C currently remains the language of system ABIs, and there remains functionality that C can express that Rust cannot (principally bitfields).
Furthermore, in terms of extensions to the language to support more obtuse architecture, Rust has made a couple of decisions that make it hard for some of those architectures to be supported well. For example, Rust has decided that the array index type, the object size type, and the pointer size type are all the same type, which is not the case for a couple of architectures; it's also the case that things like segmented pointers don't really work in Rust (of course, they barely work in C, but barely is more than nothing).
That first sentence though. Bitfields and ABI alongside each other.
Bitfield packing rules get pretty wild. Sure the user facing API in the language is convenient, but the ABI it produces is terrible (particularly in evolution).
I'm genuinely surprised that usize <=> pointer convertibility exists. Even Go has different types for pointer-width integers (uintptr) and sizes of things (int/uint). I can only guess that Rust's choice was seen as a harmless simplification at the time. Is it something that can be fixed with editions? My guess is no, or at least not easily.

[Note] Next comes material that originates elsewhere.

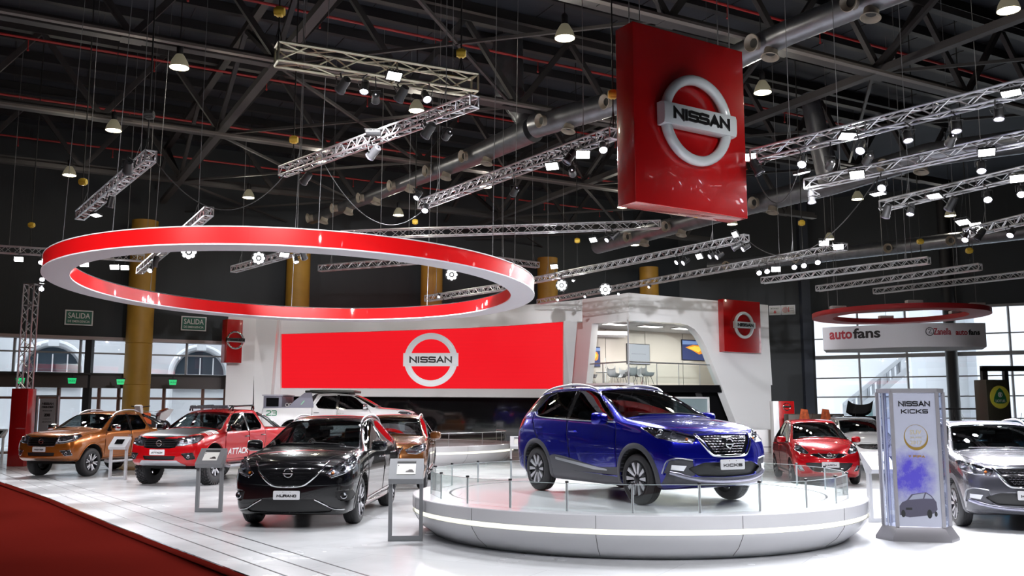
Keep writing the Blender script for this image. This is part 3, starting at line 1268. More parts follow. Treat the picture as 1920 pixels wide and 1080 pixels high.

In what architecture are those types different? Is there a good reason for it there architecturally, or is it just a toolchain idiosyncrasy in terms of how it's exposed (like LP64 vs. LLP64 etc.)?
Also you can't do self-referential strutcs.
Double-linked lists are also pain to implement, and they're are heavily used in kernel.
Can you expand on bitfields? There’s crates that implement bitfield structs via macros so while not being baked into the language I’m not sure what in practice Rust isn’t able to do on that front.